All of the data should be output character for character, except the pictures.

....

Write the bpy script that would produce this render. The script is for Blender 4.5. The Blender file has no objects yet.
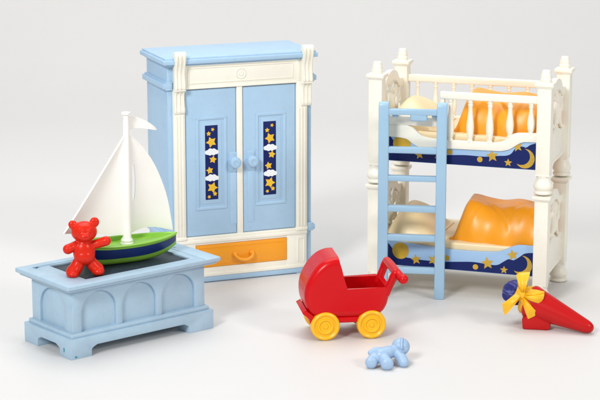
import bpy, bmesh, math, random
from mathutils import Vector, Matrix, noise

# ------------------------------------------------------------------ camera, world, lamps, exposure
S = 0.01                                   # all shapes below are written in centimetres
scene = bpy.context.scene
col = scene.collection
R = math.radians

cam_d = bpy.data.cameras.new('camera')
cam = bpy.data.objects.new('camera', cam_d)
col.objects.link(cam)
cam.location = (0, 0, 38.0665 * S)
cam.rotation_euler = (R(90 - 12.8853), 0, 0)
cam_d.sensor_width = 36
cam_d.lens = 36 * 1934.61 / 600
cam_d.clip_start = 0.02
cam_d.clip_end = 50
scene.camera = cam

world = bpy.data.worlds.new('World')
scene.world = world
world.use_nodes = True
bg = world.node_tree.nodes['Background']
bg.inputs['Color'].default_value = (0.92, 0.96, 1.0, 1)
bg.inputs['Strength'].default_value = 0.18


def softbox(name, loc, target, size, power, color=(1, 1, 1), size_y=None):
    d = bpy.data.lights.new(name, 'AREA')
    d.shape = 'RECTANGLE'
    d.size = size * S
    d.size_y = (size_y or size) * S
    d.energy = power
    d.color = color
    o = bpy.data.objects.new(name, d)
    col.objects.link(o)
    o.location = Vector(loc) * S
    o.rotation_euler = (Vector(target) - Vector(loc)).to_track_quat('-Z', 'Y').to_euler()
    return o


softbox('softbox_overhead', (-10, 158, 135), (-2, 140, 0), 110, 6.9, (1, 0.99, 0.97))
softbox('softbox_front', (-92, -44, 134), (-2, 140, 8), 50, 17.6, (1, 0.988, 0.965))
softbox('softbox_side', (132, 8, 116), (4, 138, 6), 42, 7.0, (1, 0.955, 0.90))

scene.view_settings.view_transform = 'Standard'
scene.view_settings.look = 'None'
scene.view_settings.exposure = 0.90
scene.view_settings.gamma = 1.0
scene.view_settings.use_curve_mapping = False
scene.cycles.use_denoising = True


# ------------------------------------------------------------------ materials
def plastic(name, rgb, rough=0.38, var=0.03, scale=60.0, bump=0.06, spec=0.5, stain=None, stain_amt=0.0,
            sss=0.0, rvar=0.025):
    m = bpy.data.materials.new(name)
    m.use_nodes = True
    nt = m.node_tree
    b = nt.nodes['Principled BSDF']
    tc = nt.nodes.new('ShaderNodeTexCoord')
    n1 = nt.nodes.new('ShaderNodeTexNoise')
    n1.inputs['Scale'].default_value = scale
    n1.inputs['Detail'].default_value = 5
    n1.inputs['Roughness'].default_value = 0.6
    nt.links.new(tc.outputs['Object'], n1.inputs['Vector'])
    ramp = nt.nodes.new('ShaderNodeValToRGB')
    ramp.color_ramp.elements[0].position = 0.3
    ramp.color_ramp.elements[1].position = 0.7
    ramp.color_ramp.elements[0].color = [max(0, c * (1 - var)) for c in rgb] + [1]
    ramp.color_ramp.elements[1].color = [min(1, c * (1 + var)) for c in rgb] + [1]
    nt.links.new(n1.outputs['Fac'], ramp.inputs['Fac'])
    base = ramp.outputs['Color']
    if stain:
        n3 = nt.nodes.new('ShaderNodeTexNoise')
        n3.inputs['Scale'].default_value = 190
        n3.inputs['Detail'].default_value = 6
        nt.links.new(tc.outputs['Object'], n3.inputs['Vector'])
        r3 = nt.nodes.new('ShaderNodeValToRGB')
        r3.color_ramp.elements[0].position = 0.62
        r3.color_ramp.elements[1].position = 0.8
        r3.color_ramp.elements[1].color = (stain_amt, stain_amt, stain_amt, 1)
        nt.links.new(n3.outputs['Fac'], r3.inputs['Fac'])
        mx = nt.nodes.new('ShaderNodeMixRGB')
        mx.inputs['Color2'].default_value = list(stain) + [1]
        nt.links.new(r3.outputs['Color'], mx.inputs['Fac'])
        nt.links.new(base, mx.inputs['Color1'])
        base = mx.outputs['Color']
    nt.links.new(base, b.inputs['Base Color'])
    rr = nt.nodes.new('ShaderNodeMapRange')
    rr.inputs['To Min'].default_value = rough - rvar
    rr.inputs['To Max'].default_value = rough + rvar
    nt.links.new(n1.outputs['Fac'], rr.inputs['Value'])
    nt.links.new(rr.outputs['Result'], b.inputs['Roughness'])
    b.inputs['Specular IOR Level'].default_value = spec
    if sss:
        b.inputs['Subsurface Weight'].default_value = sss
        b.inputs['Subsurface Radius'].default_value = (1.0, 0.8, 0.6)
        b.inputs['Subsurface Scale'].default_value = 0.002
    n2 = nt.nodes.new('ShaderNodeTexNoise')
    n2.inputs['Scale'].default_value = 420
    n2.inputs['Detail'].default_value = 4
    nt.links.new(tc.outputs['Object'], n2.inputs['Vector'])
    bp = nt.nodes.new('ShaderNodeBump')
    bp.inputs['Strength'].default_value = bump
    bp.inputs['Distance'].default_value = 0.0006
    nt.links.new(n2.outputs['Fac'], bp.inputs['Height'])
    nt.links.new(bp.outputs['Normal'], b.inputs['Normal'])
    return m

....

- _Answer to the problem_
Write the bpy script that would produce this render. The script is for Blender 4.5. The Blender file has no objects yet.
import bpy, bmesh, math, random
from mathutils import Vector, Matrix, noise

# ------------------------------------------------------------------ camera, world, lamps, exposure
S = 0.01                                   # all shapes below are written in centimetres
scene = bpy.context.scene
col = scene.collection
R = math.radians

cam_d = bpy.data.cameras.new('camera')
cam = bpy.data.objects.new('camera', cam_d)
col.objects.link(cam)
cam.location = (0, 0, 38.0665 * S)
cam.rotation_euler = (R(90 - 12.8853), 0, 0)
cam_d.sensor_width = 36
cam_d.lens = 36 * 1934.61 / 600
cam_d.clip_start = 0.02
cam_d.clip_end = 50
scene.camera = cam

world = bpy.data.worlds.new('World')
scene.world = world
world.use_nodes = True
bg = world.node_tree.nodes['Background']
bg.inputs['Color'].default_value = (0.92, 0.96, 1.0, 1)
bg.inputs['Strength'].default_value = 0.18


def softbox(name, loc, target, size, power, color=(1, 1, 1), size_y=None):
    d = bpy.data.lights.new(name, 'AREA')
    d.shape = 'RECTANGLE'
    d.size = size * S
    d.size_y = (size_y or size) * S
    d.energy = power
    d.color = color
    o = bpy.data.objects.new(name, d)
    col.objects.link(o)
    o.location = Vector(loc) * S
    o.rotation_euler = (Vector(target) - Vector(loc)).to_track_quat('-Z', 'Y').to_euler()
    return o


softbox('softbox_overhead', (-10, 158, 135), (-2, 140, 0), 110, 6.9, (1, 0.99, 0.97))
softbox('softbox_front', (-92, -44, 134), (-2, 140, 8), 50, 17.6, (1, 0.988, 0.965))
softbox('softbox_side', (132, 8, 116), (4, 138, 6), 42, 7.0, (1, 0.955, 0.90))

scene.view_settings.view_transform = 'Standard'
scene.view_settings.look = 'None'
scene.view_settings.exposure = 0.90
scene.view_settings.gamma = 1.0
scene.view_settings.use_curve_mapping = False
scene.cycles.use_denoising = True


# ------------------------------------------------------------------ materials
def plastic(name, rgb, rough=0.38, var=0.03, scale=60.0, bump=0.06, spec=0.5, stain=None, stain_amt=0.0,
            sss=0.0, rvar=0.025):
    m = bpy.data.materials.new(name)
    m.use_nodes = True
    nt = m.node_tree
    b = nt.nodes['Principled BSDF']
    tc = nt.nodes.new('ShaderNodeTexCoord')
    n1 = nt.nodes.new('ShaderNodeTexNoise')
    n1.inputs['Scale'].default_value = scale
    n1.inputs['Detail'].default_value = 5
    n1.inputs['Roughness'].default_value = 0.6
    nt.links.new(tc.outputs['Object'], n1.inputs['Vector'])
    ramp = nt.nodes.new('ShaderNodeValToRGB')
    ramp.color_ramp.elements[0].position = 0.3
    ramp.color_ramp.elements[1].position = 0.7
    ramp.color_ramp.elements[0].color = [max(0, c * (1 - var)) for c in rgb] + [1]
    ramp.color_ramp.elements[1].color = [min(1, c * (1 + var)) for c in rgb] + [1]
    nt.links.new(n1.outputs['Fac'], ramp.inputs['Fac'])
    base = ramp.outputs['Color']
    if stain:
        n3 = nt.nodes.new('ShaderNodeTexNoise')
        n3.inputs['Scale'].default_value = 190
        n3.inputs['Detail'].default_value = 6
        nt.links.new(tc.outputs['Object'], n3.inputs['Vector'])
        r3 = nt.nodes.new('ShaderNodeValToRGB')
        r3.color_ramp.elements[0].position = 0.62
        r3.color_ramp.elements[1].position = 0.8
        r3.color_ramp.elements[1].color = (stain_amt, stain_amt, stain_amt, 1)
        nt.links.new(n3.outputs['Fac'], r3.inputs['Fac'])
        mx = nt.nodes.new('ShaderNodeMixRGB')
        mx.inputs['Color2'].default_value = list(stain) + [1]
        nt.links.new(r3.outputs['Color'], mx.inputs['Fac'])
        nt.links.new(base, mx.inputs['Color1'])
        base = mx.outputs['Color']
    nt.links.new(base, b.inputs['Base Color'])
    rr = nt.nodes.new('ShaderNodeMapRange')
    rr.inputs['To Min'].default_value = rough - rvar
    rr.inputs['To Max'].default_value = rough + rvar
    nt.links.new(n1.outputs['Fac'], rr.inputs['Value'])
    nt.links.new(rr.outputs['Result'], b.inputs['Roughness'])
    b.inputs['Specular IOR Level'].default_value = spec
    if sss:
        b.inputs['Subsurface Weight'].default_value = sss
        b.inputs['Subsurface Radius'].default_value = (1.0, 0.8, 0.6)
        b.inputs['Subsurface Scale'].default_value = 0.002
    n2 = nt.nodes.new('ShaderNodeTexNoise')
    n2.inputs['Scale'].default_value = 420
    n2.inputs['Detail'].default_value = 4
    nt.links.new(tc.outputs['Object'], n2.inputs['Vector'])
    bp = nt.nodes.new('ShaderNodeBump')
    bp.inputs['Strength'].default_value = bump
    bp.inputs['Distance'].default_value = 0.0006
    nt.links.new(n2.outputs['Fac'], bp.inputs['Height'])
    nt.links.new(bp.outputs['Normal'], b.inputs['Normal'])
    return m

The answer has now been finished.